İslamda suçu yüze vurmak ve yüzleştirmek
01asyaaa
S.aleykum
Sizden öğrenmek istediğim şey; dinimizde, taraflardan birinin yalan söylemesi durumunda yüzleştirme yapmanın caiz olup olmadığıdır.Yani,işlenmiş olan bir suçun yalan dahi olsa,ortaya doğrunun çıkması ve olayın çözüme ulaştırılması için yüzleştirme yapılmasına yüce dinimizin bakışı nasıldır? Ben daha bir çocukken annem,” kızım arkadaşlarınla tartışırken bile kimsenin suçunu yüzüne vurma! bu günahtır.Rabbımız ,”ben sizin suçunuzu yüzünüze vuruyor muyum ki,siz yapacaksınız.” buyurmuş,derdi. Ancak, annemin söylediği bu nasihatın,bir ayet yada hadise dayandığından emin degilim.Bu konuda bilgilendirilmek istiyorum.Eğer sorum hakkında bilgi verecek olursanız, lütfen bununla ilgili ayet ve hadislerinde kaynak olarak gösterilmesini çok rica ediyorum.

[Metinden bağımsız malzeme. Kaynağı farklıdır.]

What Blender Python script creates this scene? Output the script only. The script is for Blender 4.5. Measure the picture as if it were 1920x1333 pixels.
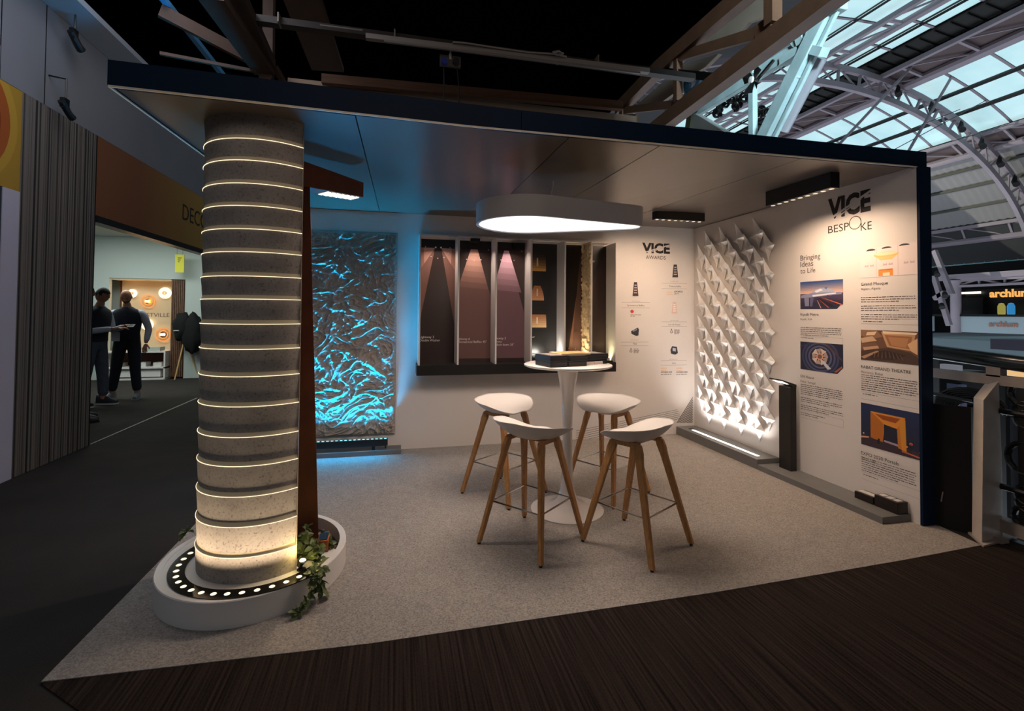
import bpy, bmesh, math, random
from mathutils import Vector, Matrix, noise
import numpy as np
PI = math.pi
rnd = random.Random(7)
S = bpy.context.scene
COL = S.collection
for o in list(bpy.data.objects): bpy.data.objects.remove(o)

# ------------------------------------------------------------------ camera
F, CY = 906.77, 566.28
PIT, ROL, YAW = 0.0228, 0.00767, -0.23037
CAM = Vector((-3.5301, -5.2580, 1.4466))
fw = Vector((-math.sin(YAW)*math.cos(PIT), math.cos(YAW)*math.cos(PIT), math.sin(PIT)))
r0 = Vector((math.cos(YAW), math.sin(YAW), 0)); u0 = r0.cross(fw)
cr = r0*math.cos(ROL) + u0*math.sin(ROL); cu = cr.cross(fw)
cd = bpy.data.cameras.new('camera'); cam = bpy.data.objects.new('camera', cd); COL.objects.link(cam)
cam.matrix_world = Matrix(((cr.x, cu.x, -fw.x, CAM.x), (cr.y, cu.y, -fw.y, CAM.y), (cr.z, cu.z, -fw.z, CAM.z), (0, 0, 0, 1)))
cd.sensor_width = 36; cd.lens = F/1920*36; cd.shift_y = (CY-666.5)/1920; cd.clip_start = .05; cd.clip_end = 300
S.camera = cam
def at(px, py, x=None, y=None, z=None):
    """surveying helper: where a sight line meets a real plane"""
    d = fw + cr*((px-960)/F) + cu*((CY-py)/F)
    if x is not None: t = (x-CAM.x)/d.x
    elif y is not None: t = (y-CAM.y)/d.y
    else: t = (z-CAM.z)/d.z
    return CAM + d*t

# ------------------------------------------------------------------ world, exposure, room lights
S.view_settings.view_transform = 'Standard'; S.view_settings.look = 'None'
S.view_settings.gamma = 1; S.view_settings.use_curve_mapping = False; S.view_settings.exposure = 0.10
W = bpy.data.worlds.new('world'); S.world = W; W.use_nodes = True
W.node_tree.nodes['Background'].inputs[0].default_value = (.55, .72, .85, 1)
W.node_tree.nodes['Background'].inputs[1].default_value = .07

def srgb(c):
    if isinstance(c, str): c = tuple(int(c[i:i+2], 16)/255 for i in (0, 2, 4))
    return tuple((v/12.92 if v <= .04045 else ((v+.055)/1.055)**2.4) for v in c)
def light(kind, name, loc, col, power, target=None, size=.1, size2=None, spot=60, blend=.5, spread=None, up=None):
    l = bpy.data.lights.new(name, kind); l.color = col; l.energy = power
    if kind == 'AREA':
        l.size = size
        if size2: l.shape = 'RECTANGLE'; l.size_y = size2
        if spread: l.spread = math.radians(spread)
    elif kind == 'SPOT':
        l.spot_size = math.radians(spot); l.spot_blend = blend; l.shadow_soft_size = size
    else: l.shadow_soft_size = size
    o = bpy.data.objects.new(name, l); COL.objects.link(o); o.location = loc
    if target is not None:
        z = (Vector(loc)-Vector(target)).normalized()
        x = Vector(up) if up else (Vector((0, 0, 1)).cross(z))
        if x.length < 1e-4: x = Vector((1, 0, 0))
        x = (x - z*x.dot(z)).normalized(); y = z.cross(x)
        m = Matrix((x, y, z)).transposed().to_4x4(); m.translation = Vector(loc); o.matrix_world = m
    return o
WARM = (1.0, .71, .49); NEUT = (1.0, .79, .64); BLUE = (.0, .46, 1.0)
# track lights on the canopy, washing the two white walls
light('AREA', 'wash_right_wall', (-.45, -2.07, 2.365), WARM, 11, (-.12, -2.07, .9), .55, .05, spread=140, up=(0, 1, 0))
light('AREA', 'wash_back_wall', (-.74, -.80, 2.40), WARM, 8, (-.74, -.10, 1.0), .5, .05, spread=130, up=(1, 0, 0))
# pendant over the table
light('AREA', 'pendant_glow', (-2.5, -2.0, 2.045), NEUT, 26, (-2.5, -2.0, 0), .9, .6)
# blue bar below the crinkled relief
light('AREA', 'blue_bar', (-4.06, -.150, .172), BLUE, 30, (-4.06, -.05, 2.4), .86, .02, spread=70, up=(1, 0, 0))
light('AREA', 'blue_spill', (-4.06, -.13, .168), (.0, .42, 1.0), 20, (-4.06, -1.5, 2.5), .86, .02, spread=110, up=(1, 0, 0))
light('AREA', 'blue_floor_spill', (-4.06, -.172, .14), (.0, .45, 1.0), 3.5, (-4.06, -1.0, -.15), .86, .02, up=(1, 0, 0))
# linear uplight below the folded stars
light('AREA', 'star_uplight', (-.15, -.70, .112), (1, .93, .86), 8, (-.05, -.70, 2.0), 1.05, .02, spread=100, up=(0, 1, 0))
# booth light and sun patch; the other lamps here are added fills
light('AREA', 'hall_upward_fill', (12, 9, -3.9), (.80, .89, 1.0), 3000, (12, 9, 10), 18, 30)  # unseen fill added to brighten the roof structure from below
light('AREA', 'truss_fill', (-3.2, -4.4, 3.0), (1, .70, .50), 5, (-1.8, .5, 5.0), 2.5, 1.0)  # unseen warm fill added to light the upper trusses
light('AREA', 'booth_ceiling_light', (-8.6, 4.4, 2.93), (.90, 1.0, .95), 80, (-8.6, 4.6, 0), 2.4, 1.6)
light('AREA', 'aisle_fill', (-5.25, -1.6, 4.5), (.92, .92, 1.0), 32, (-6.5, .2, .9), .8, 2.6)  # unseen fill added over the aisle floor and striped wall
light('AREA', 'column_cool_fill', (-7.2, -6.5, 3.6), (.72, .84, 1.0), 16, (-4.2, -2.4, 1.6), 1.2, 1.2)  # added cool fill aimed at the concrete column
light('AREA', 'teal_column_fill', (-1.2, -7.8, 5.6), (.66, .90, 1.0), 42, (1.2, -.3, 4.6), 1.4, 1.4, spread=26)  # added unseen fill aimed at the pale teal column
light('SPOT', 'sun_patch', (6.0, 26.0, 9.0), (1.0, .97, .80), 9000, at(1775, 372, y=11.2), .03, spot=17, blend=.05)
light('AREA', 'front_fill', (-2.4, -7.5, 4.6), (1.0, .84, .75), 17, (-2.4, -2.0, .4), 3.0, 2.0)

# ------------------------------------------------------------------ materials
MATS = {}
def nodes(m):
    nt = m.node_tree; return nt, nt.nodes['Principled BSDF'], nt.nodes.new, nt.links.new
def mat(name, col=None, rough=.5, metal=0., var=0., scale=8., bump=0., bscale=None, emit=None, estr=1., spec=None, stretch=None, trans=0.):
    if name in MATS: return MATS[name]
    m = bpy.data.materials.new(name); m.use_nodes = True; MATS[name] = m
    nt, b, N, L = nodes(m)
    c = srgb(col) if col is not None else (.5, .5, .5)
    b.inputs['Base Color'].default_value = (*c, 1)
    b.inputs['Roughness'].default_value = rough; b.inputs['Metallic'].default_value = metal
    if spec is not None: b.inputs['Specular IOR Level'].default_value = spec
    if trans: b.inputs['Transmission Weight'].default_value = trans
    if emit is not None:
        b.inputs['Emission Color'].default_value = (*emit, 1); b.inputs['Emission Strength'].default_value = estr
    if var or bump:
        tc = N('ShaderNodeTexCoord'); mp = N('ShaderNodeMapping'); L(tc.outputs['Object'], mp.inputs[0])
        if stretch: mp.inputs['Scale'].default_value = stretch
        n = N('ShaderNodeTexNoise'); n.inputs['Scale'].default_value = scale; n.inputs['Detail'].default_value = 5
        L(mp.outputs[0], n.inputs['Vector'])
        if var:
            r = N('ShaderNodeValToRGB'); L(n.outputs['Fac'], r.inputs[0])
            r.color_ramp.elements[0].position = .32; r.color_ramp.elements[1].position = .68
            r.color_ramp.elements[0].color = (*[max(0, v*(1-var)) for v in c], 1)
            r.color_ramp.elements[1].color = (*[min(1, v*(1+var)) for v in c], 1)
            L(r.outputs[0], b.inputs['Base Color'])
        if bump:
            n2 = N('ShaderNodeTexNoise'); n2.inputs['Scale'].default_value = bscale or scale*3; n2.inputs['Detail'].default_value = 4
            L(mp.outputs[0], n2.inputs['Vector'])
            bp = N('ShaderNodeBump'); bp.inputs['Strength'].default_value = bump; bp.inputs['Distance'].default_value = .01
            L(n2.outputs['Fac'], bp.inputs['Height']); L(bp.outputs[0], b.inputs['Normal'])
    return m
def pcol(c, rough=.6):
    """flat print colour"""
    return mat('print_'+c, c, rough)
def glow(name, c, s): return mat(name, '111111', .4, emit=c, estr=s)

M_WALL = mat('white_wall_print', 'dcd6d2', .45, var=.015, scale=3)
M_NAVY = mat('navy_laminate', '0a2039', .55, var=.08, scale=4, spec=.12)
M_BLACK = mat('black_metal', '121110', .4, var=.15, scale=20)
M_GREYP = mat('grey_plinth_paint', '6d6c6b', .55, var=.05, scale=12)
M_WHITEP = mat('white_lacquer', 'e6e2de', .3, var=.02, scale=5)
M_CHROME = mat('chrome', 'd8d8d8', .12, metal=1)
M_WOOD = mat('oak_leg', 'b5824e', .45, var=.22, scale=14, stretch=(6, 6, .7), bump=.05)
M_CORTEN = mat('corten_steel', '6f3a20', .6, var=.22, scale=9, bump=.1)
M_TRUSSB = mat('brown_painted_steel', '64432f', .6, var=.15, scale=5, bump=.1)
M_TRUSSW = mat('white_painted_steel', 'a9aeb0', .5, var=.1, scale=3)
M_TEAL = mat('pale_teal_painted_iron', 'a6bcbe', .85, var=.15, scale=4, bump=.1)
M_RIM = mat('warm_white_edge', 'e8ddc8', .4)
M_SEAT = mat('white_seat_shell', 'e2dcd6', .38)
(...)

Cevap: İslamda suçu yüze vurmak ve yüzleştirmek
meçhul_100
ve aleykumusselam ve rahmetullah kardeşim..
İnsanları rencide edecek şekilde ve topluluk içerisinde hatalarını yüzüne vurmak ve bundan dolayı onu kınamak caiz değildir
SİE
Allah Teâlâ, Kur’ân-ı Kerîm’in birçok ayetinde, mü’minlerin kusur ve hatalarını örttüğünü ifade buyurmaktadır.
"İman ederek salih amel işleyenlerin hatalarını andolsun ki, örteriz ve onları yaptıkları amellerden daha güzeli ile mükafatlandırırız" (el-Ankebut, 29/7).
Hataları örtmek hususunda, Hz. Peygamber (s.a.s) mü’minleri teşvik etmektedir: " Kim, dünyada müslüman kardeşinin ayıbını örterse, Allah da onun ayıbını âhirette gizleyip kapatır" (Müslim, Birr, 58, 72).
Cevap: —>: İslamda suçu yüze vurmak ve yüzleştirmek
Kayıtsız Üye
biri benim yapmadığım şeyi arkamdan yaptığımı söylüyor yani iftira atmış olmuyo mu,bununla yüzleşmek doğru değil mi?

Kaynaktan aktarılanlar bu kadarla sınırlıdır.